J'avais besoin de sélectionner des personnes à la fois familières avec Peggy, mais aussi avec l'art et l'époque. Le choix des intervenants était presque immédiat et très clair, notamment pour la directrice de la collection Guggenheim de Venise, Karole Vail. Je crois d'ailleurs qu'aucune des personnes à qui j'ai demandé de participer a refusé.  

Qu'est ce qui vous attire chez Peggy Guggenheim ? 
Son côté rebelle, ainsi que son courage. En tant que femme, elle a fait des choix qu'elle seule osait faire à l'époque. Elle a quitté sa mère, sa vie new-yorkaise, pour vivre son rêve ailleurs et s'imposer dans le milieu de l'art.

Pensez-vous que Peggy Guggenheim se considérait comme féministe ? 
J'aimerais le penser, mais je ne crois pas. C'était une femme importante qui a eu la possibilité de prendre beaucoup de risques car elle en avait les moyens financiers. Néanmoins, elle possèdait cette liberté de faire beaucoup de choses car elle était très indépendante.

Comment a-t-elle réussi à s'imposer aussi bien dans le monde de l'art ?
C'était quelqu'un de très ouvert et doué et qui je pense a eu la chance de se trouver au bon endroit au bon moment.

Vous avez déclaré dans une précédente interview que Peggy Guggenheim était une figure centrale de l'art moderne. En quoi l'était-elle selon vous ?
Elle a permis à de nombreux artistes de s'exprimer de manière différente. C'est à la suite de ses encouragements que Robert Motherwell a commencé à créer des collages. Il en est de même pour Jackson Pollock à qui elle a offert sa toute première exposition, le propulsant ainsi sur le devant de la scène artistique. Puis, avec l'exposition de sa collection à la Biennale de Venise en 1948, beaucoup d'artistes italiens ont vu pour la première fois un Kandinsky en couleur ou bien des peintures hors-normes, les encourageant à faire de même par la suite.
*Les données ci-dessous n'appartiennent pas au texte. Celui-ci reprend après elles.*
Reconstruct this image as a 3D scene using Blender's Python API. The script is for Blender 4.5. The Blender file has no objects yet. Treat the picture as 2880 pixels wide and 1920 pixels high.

Sa manière de collectionner l'art et de l'exposer était très moderne et visionnaire pour l'époque. Aurait-elle influencé toute une génération de collectionneur ?
Complètement. Avec sa galerie Guggenheim Jeune de Londres et l'exposition The Art of the Century à New York, Peggy invitait le spectateur à vivre une expérience, à ressentir l'art, le toucher par exemple. Il ne s'agissait pas seulement de contempler des œuvres. 

Elle ne cachait pas sont goût pour les hommes et le sexe...
Ce qui était complètement risqué et choquant pour l'époque, mais elle s'en fichait. En ça, elle était très courageuse.

Quel homme ou artiste aura le plus influencé Peggy Guggenheim dans sa vie personnelle comme dans sa carrière?
Beaucoup d'hommes l'ont influencée, tous à des périodes différentes de sa vie. Marcel Duchamps a toujours été la pour elle, c'est lui qui l'a aidé à installer sa galerie à Londres. Elle était aussi très attaché à son mari Max Ernst, surtout après leur rupture.

Êtes-vous, vous aussi, une collectionneuse d'art ?
Oui, mais raisonnablement. J'adore l'art car j'y trouve encore beaucoup d'inspiration. Je possède de nombreuses photographies et tableaux que je serais incapable de vendre. 

Peggy Guggenheim, la collectionneuse, un documentaire de Lisa Immodino Vreeland. En salles le 26 juillet 2017 (1h36).